Saturday, December 12, 2009

Portage And Main

ORIGINALLY POSTED ON THE THIRD EDITION OF "THE BEAU ZONE" ON THE HARD ROCK HEROES WEBSITE FROM SEPTEMBER TO DECEMBER 2004.

Agencies have been looking for ideas on what to do with the corner of Portage & Main recently. I wrote in, and here's what I suggested:

Perhaps one component of the corner could be provided by Global, now that they own the TD Centre.

Muchmusic has been doing live TV in their ground floor "environment", or outside it, with people on the street being part of the scenery, for 20 years now. NBC and ABC have copied this approach, unbeknownst to Americans without Much, for their morning shows Today and Good Morning America, respectively, making them more vibrant and exciting shows. ABC even gave Good Morning America their own studio in Times Square for this purpose.

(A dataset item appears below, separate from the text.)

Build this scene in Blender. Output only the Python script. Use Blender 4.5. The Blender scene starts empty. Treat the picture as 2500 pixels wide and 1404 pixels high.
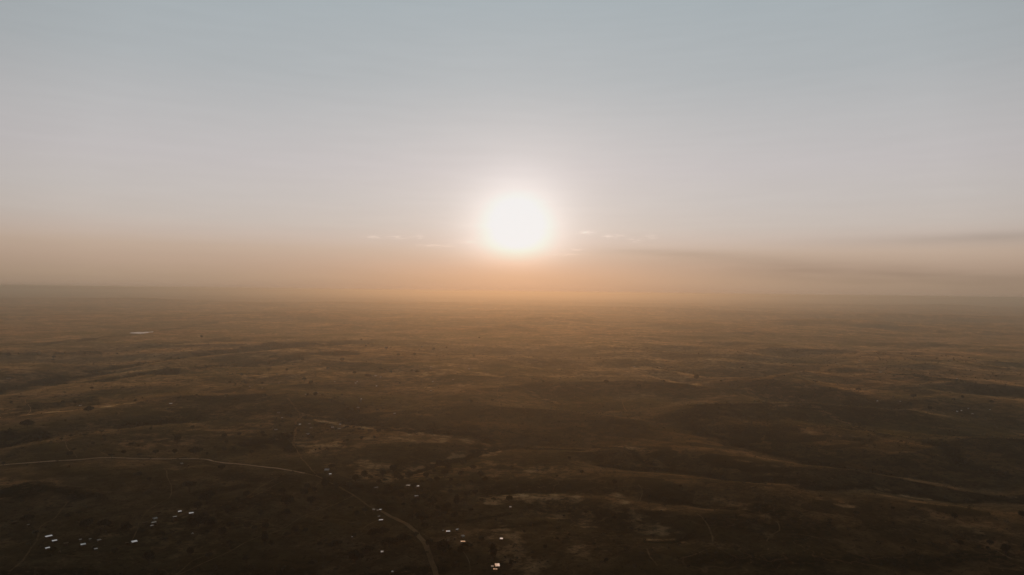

Maybe Global can do the same thing: Move their suppertime news broadcast from St. Vital to a new studio at the ground floor of the TD Centre in front of the windows and the street, where we would see all the passers-by. It would make for fun TV, and would open up new possibilities for Global to add more local broadcasts to the day shot from this location, like perhaps a competing show to A-Channel's The Big Breakfast, or even a late night weekend entertainment and music video show. Perhaps, as the former host of VPW's Hard Rock Heroes, Global would let me host it, too. We could get a steady stream of people from the nearby nightclubs late at night for audience interaction.

All of this would definitely add people traffic to Portage & Main, along with excitement over being in the background on TV. People could set their VCR's and watch themselves later.